▶ [What you should do]
Reproduce the listing below exactly, beginning with its first line and ending with the line that holds "e2.build('yellow_band', M['eyellow'], ev)"; pictures are not part of the copy.

** START OF Given data **

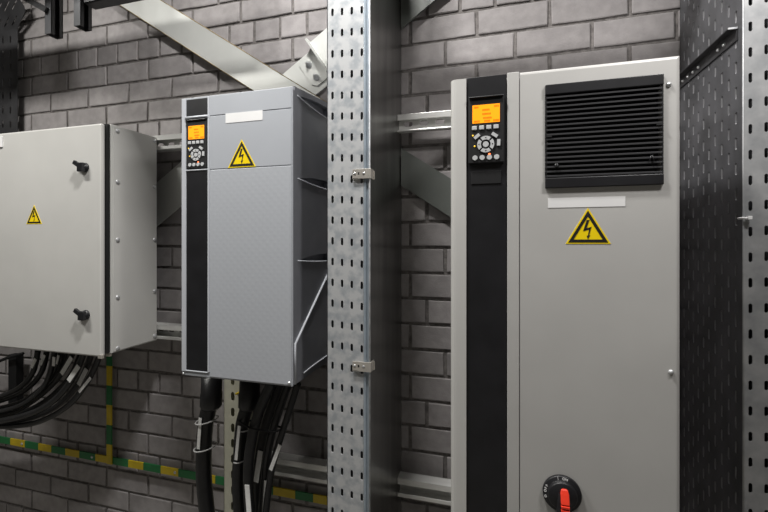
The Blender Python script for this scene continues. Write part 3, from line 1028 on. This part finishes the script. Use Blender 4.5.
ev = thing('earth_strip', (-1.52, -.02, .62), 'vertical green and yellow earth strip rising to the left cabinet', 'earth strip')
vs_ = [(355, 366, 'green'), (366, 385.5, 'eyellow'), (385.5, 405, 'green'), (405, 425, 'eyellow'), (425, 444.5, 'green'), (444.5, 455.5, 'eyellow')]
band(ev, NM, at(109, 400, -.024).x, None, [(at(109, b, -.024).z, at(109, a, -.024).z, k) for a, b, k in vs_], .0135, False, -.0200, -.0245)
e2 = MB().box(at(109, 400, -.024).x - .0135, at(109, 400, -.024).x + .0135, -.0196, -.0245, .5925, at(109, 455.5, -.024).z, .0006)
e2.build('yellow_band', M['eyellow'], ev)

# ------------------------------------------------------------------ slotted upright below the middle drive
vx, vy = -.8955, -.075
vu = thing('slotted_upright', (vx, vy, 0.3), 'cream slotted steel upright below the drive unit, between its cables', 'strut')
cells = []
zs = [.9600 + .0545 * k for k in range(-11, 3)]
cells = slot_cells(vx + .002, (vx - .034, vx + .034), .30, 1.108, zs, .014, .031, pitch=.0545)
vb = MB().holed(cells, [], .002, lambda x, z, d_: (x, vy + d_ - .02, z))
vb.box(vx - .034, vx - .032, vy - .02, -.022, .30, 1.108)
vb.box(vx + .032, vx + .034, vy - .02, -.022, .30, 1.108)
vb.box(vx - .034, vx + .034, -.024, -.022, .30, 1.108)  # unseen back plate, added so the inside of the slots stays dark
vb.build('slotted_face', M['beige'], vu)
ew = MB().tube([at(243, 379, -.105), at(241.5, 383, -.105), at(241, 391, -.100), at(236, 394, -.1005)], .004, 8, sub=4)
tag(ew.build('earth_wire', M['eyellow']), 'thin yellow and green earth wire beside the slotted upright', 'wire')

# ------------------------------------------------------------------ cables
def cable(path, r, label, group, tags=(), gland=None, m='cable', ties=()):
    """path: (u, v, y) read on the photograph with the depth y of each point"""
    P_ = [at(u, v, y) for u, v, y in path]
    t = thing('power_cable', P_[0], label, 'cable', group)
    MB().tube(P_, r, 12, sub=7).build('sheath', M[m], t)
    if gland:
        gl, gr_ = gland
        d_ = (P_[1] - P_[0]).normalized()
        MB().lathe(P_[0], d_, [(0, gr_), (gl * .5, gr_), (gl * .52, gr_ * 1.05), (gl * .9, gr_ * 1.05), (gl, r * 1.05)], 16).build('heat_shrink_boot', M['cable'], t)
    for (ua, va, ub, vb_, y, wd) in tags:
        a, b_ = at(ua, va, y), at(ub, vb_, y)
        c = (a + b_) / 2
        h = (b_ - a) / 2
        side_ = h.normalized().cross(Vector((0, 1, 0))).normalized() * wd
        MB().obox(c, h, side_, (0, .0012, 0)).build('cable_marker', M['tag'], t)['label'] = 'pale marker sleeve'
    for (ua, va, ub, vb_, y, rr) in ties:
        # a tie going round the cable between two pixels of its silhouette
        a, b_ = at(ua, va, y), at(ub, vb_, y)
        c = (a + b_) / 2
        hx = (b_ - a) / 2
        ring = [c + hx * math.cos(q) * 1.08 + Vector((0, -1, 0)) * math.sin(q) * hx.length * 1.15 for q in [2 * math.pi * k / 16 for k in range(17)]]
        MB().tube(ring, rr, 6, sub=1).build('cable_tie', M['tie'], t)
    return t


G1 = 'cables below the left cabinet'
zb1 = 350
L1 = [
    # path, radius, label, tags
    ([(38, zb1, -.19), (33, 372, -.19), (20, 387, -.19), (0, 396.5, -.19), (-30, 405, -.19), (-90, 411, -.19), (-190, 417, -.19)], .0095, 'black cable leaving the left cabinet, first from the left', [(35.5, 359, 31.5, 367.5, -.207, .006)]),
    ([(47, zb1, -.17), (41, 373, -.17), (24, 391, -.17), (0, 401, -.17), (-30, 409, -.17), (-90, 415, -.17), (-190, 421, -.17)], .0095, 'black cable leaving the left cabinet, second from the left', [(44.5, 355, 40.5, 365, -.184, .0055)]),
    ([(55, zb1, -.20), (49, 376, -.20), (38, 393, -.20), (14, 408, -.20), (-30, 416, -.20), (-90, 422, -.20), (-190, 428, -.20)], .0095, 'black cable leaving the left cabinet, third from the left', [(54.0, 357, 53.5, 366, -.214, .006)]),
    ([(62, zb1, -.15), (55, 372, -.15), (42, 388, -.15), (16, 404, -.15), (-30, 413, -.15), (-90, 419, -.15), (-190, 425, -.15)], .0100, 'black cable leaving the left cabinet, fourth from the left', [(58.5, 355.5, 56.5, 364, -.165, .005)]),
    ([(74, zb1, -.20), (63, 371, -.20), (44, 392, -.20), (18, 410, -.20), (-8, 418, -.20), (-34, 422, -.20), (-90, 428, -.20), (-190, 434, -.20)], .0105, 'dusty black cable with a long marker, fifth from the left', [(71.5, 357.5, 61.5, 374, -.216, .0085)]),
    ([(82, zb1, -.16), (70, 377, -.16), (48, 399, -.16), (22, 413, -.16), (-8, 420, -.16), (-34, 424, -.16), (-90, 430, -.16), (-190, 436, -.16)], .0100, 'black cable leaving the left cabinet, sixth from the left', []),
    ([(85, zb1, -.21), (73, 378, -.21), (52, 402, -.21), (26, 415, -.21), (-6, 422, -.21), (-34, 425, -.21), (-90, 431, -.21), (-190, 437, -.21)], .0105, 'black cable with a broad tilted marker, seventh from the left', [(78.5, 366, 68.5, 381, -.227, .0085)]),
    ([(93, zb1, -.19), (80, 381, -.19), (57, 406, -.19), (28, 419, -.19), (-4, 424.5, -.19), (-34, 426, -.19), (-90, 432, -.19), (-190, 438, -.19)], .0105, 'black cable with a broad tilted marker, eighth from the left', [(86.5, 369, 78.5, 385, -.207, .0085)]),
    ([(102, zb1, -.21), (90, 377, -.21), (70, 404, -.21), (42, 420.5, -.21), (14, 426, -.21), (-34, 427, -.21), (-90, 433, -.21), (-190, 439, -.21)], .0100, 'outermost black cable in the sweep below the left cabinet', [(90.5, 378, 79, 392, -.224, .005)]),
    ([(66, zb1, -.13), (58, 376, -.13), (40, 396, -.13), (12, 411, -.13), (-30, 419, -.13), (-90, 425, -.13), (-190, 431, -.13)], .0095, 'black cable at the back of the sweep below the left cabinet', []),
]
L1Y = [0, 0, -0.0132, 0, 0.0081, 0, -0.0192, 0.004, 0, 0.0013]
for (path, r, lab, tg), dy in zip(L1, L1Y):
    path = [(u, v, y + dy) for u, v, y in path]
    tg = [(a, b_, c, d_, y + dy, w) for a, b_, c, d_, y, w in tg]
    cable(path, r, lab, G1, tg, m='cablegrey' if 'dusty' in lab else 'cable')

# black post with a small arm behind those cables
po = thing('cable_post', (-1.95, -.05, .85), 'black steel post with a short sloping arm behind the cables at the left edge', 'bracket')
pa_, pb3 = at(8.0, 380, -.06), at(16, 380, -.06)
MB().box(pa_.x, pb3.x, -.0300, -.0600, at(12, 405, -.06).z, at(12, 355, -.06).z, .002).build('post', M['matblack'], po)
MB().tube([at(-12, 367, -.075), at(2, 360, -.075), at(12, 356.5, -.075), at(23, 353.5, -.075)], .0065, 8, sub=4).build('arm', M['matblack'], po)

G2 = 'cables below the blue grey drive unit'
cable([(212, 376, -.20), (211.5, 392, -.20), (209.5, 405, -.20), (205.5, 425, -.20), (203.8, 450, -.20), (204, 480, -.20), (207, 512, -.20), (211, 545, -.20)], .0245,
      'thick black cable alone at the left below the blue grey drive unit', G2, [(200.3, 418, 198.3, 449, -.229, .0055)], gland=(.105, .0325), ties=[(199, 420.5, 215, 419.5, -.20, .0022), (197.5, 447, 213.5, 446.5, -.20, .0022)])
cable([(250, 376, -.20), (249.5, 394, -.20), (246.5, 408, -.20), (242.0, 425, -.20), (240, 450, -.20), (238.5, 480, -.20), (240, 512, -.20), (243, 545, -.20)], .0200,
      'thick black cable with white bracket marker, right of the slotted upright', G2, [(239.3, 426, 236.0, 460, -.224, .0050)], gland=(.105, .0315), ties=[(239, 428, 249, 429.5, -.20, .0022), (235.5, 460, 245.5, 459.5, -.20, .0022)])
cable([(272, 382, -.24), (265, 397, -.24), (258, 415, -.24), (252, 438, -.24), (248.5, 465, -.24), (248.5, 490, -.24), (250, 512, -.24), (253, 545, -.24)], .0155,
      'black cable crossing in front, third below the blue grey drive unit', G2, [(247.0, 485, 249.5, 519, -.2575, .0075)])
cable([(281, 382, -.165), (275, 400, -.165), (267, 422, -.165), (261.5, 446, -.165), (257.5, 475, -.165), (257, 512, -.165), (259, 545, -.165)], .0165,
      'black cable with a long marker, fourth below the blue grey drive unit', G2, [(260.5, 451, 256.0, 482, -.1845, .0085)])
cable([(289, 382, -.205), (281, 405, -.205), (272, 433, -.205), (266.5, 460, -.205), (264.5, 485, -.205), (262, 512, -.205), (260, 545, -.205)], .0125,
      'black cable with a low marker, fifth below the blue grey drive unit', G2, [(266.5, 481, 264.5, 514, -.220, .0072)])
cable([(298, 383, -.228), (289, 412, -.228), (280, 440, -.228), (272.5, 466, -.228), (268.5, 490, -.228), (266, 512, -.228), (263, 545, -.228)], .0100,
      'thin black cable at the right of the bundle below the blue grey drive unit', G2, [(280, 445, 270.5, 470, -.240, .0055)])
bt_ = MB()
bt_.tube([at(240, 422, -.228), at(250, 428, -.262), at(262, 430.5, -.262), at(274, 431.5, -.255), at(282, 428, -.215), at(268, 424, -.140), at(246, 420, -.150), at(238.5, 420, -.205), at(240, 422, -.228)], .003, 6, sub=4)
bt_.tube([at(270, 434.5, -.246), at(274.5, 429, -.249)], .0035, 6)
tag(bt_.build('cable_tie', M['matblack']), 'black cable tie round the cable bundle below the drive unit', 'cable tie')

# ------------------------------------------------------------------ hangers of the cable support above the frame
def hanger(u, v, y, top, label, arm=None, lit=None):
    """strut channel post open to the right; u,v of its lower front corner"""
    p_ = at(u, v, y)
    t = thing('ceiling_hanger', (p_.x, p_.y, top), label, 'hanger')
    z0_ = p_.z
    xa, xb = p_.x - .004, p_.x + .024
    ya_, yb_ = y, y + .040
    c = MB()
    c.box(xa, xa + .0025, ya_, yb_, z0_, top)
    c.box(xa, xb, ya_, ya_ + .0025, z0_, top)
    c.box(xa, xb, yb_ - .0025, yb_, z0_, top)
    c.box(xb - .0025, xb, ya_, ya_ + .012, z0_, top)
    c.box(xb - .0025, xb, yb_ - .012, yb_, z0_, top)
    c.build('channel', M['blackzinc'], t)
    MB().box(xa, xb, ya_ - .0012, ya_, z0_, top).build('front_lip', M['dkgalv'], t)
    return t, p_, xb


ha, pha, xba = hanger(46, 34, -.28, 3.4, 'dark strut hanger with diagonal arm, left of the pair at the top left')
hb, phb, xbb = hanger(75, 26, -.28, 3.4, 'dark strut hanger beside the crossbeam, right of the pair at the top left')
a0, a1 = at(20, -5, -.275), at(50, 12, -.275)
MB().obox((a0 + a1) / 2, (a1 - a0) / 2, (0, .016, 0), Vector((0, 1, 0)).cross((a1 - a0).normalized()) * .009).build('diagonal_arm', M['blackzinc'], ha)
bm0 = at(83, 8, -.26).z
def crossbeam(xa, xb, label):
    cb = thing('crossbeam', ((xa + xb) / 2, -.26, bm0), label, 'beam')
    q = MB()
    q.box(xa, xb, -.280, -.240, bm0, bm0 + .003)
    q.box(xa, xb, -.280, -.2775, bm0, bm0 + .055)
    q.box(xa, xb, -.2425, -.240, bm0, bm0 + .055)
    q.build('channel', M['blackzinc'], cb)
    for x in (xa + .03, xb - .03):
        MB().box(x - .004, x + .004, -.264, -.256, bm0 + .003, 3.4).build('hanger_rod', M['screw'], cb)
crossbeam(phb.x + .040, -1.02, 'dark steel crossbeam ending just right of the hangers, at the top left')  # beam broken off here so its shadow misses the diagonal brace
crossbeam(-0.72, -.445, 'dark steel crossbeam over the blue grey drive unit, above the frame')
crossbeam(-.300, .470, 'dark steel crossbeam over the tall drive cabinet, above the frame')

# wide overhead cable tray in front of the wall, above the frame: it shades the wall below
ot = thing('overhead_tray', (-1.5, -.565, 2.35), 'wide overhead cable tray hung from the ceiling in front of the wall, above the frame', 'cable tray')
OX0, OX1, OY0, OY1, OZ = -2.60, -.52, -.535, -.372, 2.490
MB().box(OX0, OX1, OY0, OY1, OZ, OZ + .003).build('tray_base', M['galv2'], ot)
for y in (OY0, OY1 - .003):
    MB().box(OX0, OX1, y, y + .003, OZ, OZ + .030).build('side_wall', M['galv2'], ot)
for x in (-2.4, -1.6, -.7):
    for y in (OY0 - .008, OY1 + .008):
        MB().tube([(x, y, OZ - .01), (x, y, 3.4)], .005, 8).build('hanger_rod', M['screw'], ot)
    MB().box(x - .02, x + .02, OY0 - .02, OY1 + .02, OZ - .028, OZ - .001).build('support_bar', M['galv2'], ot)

** END OF Given data **

▶ [Exercise result]
The Blender Python script for this scene continues. Write part 3, from line 1028 on. This part finishes the script. Use Blender 4.5.
ev = thing('earth_strip', (-1.52, -.02, .62), 'vertical green and yellow earth strip rising to the left cabinet', 'earth strip')
vs_ = [(355, 366, 'green'), (366, 385.5, 'eyellow'), (385.5, 405, 'green'), (405, 425, 'eyellow'), (425, 444.5, 'green'), (444.5, 455.5, 'eyellow')]
band(ev, NM, at(109, 400, -.024).x, None, [(at(109, b, -.024).z, at(109, a, -.024).z, k) for a, b, k in vs_], .0135, False, -.0200, -.0245)
e2 = MB().box(at(109, 400, -.024).x - .0135, at(109, 400, -.024).x + .0135, -.0196, -.0245, .5925, at(109, 455.5, -.024).z, .0006)
e2.build('yellow_band', M['eyellow'], ev)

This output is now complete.